Show, in full, each line of the data that contains "pixels".
** start Record excerpts **
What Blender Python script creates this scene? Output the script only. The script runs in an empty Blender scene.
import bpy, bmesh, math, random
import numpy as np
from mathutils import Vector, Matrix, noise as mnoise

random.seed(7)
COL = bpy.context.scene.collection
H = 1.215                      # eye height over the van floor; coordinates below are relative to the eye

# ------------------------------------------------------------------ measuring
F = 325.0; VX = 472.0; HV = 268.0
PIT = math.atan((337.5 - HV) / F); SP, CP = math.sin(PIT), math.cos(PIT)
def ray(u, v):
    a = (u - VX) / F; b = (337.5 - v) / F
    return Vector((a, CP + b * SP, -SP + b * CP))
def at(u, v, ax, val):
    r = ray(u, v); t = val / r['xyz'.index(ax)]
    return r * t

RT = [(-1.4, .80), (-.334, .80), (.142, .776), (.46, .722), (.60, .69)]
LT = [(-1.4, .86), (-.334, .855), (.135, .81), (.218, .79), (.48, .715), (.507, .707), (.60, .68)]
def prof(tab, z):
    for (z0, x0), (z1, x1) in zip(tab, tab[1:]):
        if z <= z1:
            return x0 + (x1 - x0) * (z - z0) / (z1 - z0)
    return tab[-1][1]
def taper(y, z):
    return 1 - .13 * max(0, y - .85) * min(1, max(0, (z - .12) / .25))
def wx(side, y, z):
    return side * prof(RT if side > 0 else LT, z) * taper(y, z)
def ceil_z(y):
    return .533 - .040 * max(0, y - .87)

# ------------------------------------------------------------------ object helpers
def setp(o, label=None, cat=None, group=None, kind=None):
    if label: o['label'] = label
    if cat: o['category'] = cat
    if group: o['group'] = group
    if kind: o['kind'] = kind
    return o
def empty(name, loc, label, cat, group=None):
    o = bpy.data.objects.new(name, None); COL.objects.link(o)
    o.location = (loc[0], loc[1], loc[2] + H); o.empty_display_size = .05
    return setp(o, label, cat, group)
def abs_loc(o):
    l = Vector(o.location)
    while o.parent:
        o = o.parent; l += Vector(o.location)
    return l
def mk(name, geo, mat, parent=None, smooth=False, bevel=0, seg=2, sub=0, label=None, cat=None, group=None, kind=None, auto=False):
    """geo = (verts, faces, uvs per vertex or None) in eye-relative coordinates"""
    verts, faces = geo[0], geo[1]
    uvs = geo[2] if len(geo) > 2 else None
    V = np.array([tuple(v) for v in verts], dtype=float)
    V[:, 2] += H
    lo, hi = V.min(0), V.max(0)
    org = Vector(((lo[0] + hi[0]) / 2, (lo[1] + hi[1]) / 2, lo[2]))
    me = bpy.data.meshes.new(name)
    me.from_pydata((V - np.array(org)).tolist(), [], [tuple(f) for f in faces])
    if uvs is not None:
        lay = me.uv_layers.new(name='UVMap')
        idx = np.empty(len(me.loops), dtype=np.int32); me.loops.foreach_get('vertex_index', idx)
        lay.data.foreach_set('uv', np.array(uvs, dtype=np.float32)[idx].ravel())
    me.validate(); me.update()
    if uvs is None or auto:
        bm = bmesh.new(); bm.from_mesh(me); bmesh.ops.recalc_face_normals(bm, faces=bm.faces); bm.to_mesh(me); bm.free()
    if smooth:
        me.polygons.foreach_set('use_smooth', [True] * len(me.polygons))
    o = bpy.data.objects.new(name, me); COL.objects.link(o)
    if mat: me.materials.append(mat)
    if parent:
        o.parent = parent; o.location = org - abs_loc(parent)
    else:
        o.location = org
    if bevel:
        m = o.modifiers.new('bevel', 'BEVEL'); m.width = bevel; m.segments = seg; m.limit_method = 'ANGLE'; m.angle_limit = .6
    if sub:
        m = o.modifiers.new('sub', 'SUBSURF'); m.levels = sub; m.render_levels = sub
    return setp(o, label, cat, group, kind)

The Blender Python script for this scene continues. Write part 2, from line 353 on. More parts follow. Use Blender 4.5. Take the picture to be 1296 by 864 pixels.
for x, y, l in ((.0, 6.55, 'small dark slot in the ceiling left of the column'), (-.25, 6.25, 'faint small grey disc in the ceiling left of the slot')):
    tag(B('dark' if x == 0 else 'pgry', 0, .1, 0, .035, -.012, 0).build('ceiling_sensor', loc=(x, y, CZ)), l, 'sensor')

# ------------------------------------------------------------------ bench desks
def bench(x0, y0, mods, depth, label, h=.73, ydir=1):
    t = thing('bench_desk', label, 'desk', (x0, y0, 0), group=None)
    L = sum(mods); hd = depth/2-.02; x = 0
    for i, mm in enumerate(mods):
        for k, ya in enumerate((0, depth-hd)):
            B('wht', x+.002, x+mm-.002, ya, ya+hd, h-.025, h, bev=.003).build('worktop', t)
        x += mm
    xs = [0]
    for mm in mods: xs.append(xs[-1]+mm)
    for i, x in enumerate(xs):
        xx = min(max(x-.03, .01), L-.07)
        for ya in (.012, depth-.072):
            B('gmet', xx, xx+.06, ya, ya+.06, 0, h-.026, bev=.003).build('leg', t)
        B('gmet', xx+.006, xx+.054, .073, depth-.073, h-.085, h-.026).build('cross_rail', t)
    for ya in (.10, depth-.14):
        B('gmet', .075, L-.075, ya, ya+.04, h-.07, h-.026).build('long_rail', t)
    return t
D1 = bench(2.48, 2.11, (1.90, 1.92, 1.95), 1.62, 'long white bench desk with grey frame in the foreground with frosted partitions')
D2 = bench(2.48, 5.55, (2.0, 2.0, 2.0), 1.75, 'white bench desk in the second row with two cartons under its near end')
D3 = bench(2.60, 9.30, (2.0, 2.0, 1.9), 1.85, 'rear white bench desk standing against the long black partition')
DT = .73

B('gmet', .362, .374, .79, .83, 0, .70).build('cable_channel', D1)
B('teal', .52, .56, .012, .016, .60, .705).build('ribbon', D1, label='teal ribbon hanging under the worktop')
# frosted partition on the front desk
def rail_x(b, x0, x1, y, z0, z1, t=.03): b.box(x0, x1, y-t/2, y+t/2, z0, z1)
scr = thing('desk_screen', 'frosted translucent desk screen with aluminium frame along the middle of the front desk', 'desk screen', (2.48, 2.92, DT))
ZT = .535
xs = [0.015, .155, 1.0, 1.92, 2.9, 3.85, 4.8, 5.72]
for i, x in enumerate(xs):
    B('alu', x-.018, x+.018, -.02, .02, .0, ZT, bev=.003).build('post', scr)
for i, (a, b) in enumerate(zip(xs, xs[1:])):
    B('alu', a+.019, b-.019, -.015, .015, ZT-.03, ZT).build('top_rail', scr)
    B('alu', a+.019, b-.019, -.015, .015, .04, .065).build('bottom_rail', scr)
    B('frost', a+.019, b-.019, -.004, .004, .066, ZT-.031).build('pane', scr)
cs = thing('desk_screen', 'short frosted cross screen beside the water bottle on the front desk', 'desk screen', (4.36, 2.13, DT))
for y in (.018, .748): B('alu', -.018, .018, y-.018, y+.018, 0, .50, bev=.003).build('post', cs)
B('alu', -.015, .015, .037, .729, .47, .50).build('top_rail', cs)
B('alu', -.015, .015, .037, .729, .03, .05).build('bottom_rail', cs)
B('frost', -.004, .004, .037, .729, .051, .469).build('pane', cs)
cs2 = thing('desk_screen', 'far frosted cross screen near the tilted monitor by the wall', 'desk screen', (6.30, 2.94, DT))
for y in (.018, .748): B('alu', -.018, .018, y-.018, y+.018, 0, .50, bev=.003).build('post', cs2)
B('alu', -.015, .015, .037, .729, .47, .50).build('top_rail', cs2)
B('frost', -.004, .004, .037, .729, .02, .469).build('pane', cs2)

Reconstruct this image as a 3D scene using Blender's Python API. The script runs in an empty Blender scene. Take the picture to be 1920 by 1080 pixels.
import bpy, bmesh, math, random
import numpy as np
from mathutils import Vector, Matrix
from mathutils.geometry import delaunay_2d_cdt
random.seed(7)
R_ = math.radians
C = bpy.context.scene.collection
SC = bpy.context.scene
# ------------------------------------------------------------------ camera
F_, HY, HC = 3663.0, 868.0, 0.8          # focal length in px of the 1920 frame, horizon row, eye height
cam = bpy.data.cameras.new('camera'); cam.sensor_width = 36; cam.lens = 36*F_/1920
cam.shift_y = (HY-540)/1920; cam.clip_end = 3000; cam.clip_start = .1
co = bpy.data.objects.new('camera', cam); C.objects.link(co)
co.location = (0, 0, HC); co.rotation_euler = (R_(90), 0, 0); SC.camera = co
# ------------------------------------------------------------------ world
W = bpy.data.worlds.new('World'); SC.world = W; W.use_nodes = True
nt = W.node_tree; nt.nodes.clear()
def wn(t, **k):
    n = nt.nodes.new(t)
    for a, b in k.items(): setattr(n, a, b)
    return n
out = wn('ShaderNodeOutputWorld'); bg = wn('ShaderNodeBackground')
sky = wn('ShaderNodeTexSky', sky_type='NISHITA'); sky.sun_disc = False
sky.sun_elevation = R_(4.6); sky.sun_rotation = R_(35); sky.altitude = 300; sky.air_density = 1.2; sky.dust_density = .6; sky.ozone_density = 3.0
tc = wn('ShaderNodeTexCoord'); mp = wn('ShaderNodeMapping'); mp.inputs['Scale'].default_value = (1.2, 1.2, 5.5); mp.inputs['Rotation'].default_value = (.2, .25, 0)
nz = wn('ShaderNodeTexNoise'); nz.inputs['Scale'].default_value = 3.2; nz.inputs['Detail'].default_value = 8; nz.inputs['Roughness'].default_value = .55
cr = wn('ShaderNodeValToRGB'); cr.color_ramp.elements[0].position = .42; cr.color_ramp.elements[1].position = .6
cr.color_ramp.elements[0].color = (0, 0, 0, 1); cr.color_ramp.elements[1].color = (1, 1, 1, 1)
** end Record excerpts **
» Response to the exercise
The Blender Python script for this scene continues. Write part 2, from line 353 on. More parts follow. Use Blender 4.5. Take the picture to be 1296 by 864 pixels.
Reconstruct this image as a 3D scene using Blender's Python API. The script runs in an empty Blender scene. Take the picture to be 1920 by 1080 pixels.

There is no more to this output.